The study shows that only about 833 million citizens would be living in areas that meet India's National Ambient Air Quality Standards (NAAQS) in 2030 and that implementation failure could increase these numbers significantly.

However, aligning sustainable development policies to the implementation of advanced emission control technologies could provide NAAQS-compliant air quality to about 85 per cent of the Indian population.

In 2015, more than half of the Indian population, about 670 million citizens were exposed to PM2.5 concentrations that did not comply with India's NAAQS for PM2.5 (40 μg/m³). Further, less than 1 per cent enjoyed air quality that met the World Health Organisation (WHO) benchmark limit of 10 μg/m³.

"A significant share of emissions still originates from sources associated with poverty and underdevelopment such as solid fuel use in households and waste management practices," explained Markus Amann, Air Quality and Greenhouse Gases Program director, IIASA.

In January 2019, the Indian government launched the National Clean Air Program (NCAP), a five-year action plan to curb air pollution, build a pan-India air quality monitoring network, and improve citizen awareness. The program focuses on 102 polluted Indian cities and aims to reduce PM2.5 levels by 20-30 per cent over the next five years.

The analysis conducted by researchers from IIASA and CEEW, however, suggests that NCAP needs to be backed by a legal mandate to ensure successful ground-level implementation of emission control measures.
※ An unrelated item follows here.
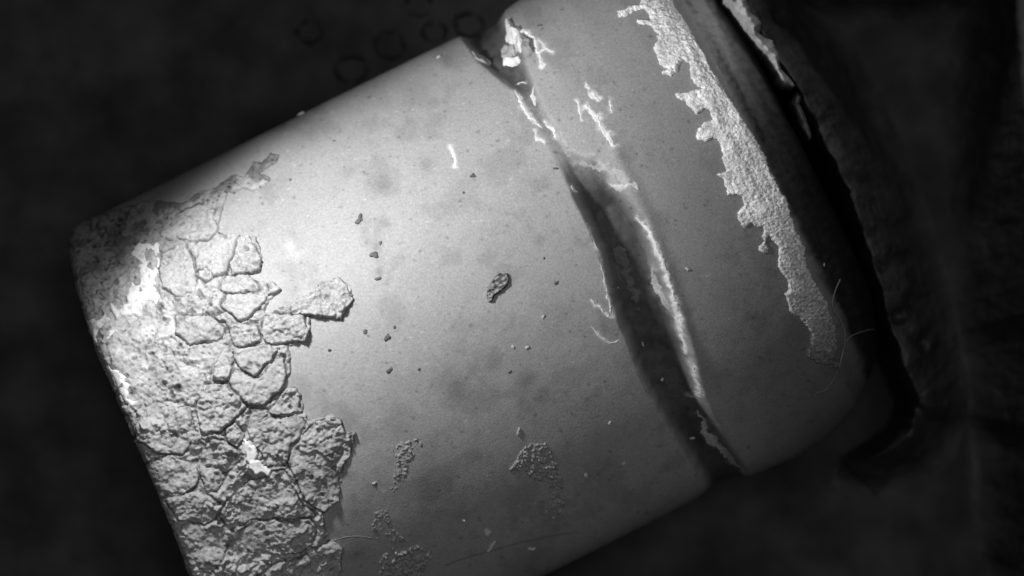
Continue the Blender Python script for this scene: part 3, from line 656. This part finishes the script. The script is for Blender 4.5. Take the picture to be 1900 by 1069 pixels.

In the long-term, NCAP also needs to be scaled-up significantly to ensure that rapid economic growth and meeting NAAQs are aligned.

Pallav Purohit, an IIASA researcher and lead author of the study said, "While current ambient PM2.5 monitoring in India reveals high levels in urban areas, remote sensing, comprehensive air quality modelling, and emission inventories, suggest large-scale exceedances of the NAAQS, also in rural areas.

“Pollution from rural areas is transported into the cities (and vice versa), where it constitutes a significant share of pollution making the coordination of urban-rural and inter-state responses critical,” Purohit added.

Hem Dholakia, a senior research associate at the CEEW, and one of the authors of the study added, "The health burden of air pollution is significant in India. Limited control of air pollution will aggravate this burden in the future."

“The IIASA-CEEW study clearly shows that the policy choices of today will impact future air quality and its aftermaths. The central and state governments must do more to align air quality, climate change, and sustainable development goals in a resource efficient manner,” Dholakia said.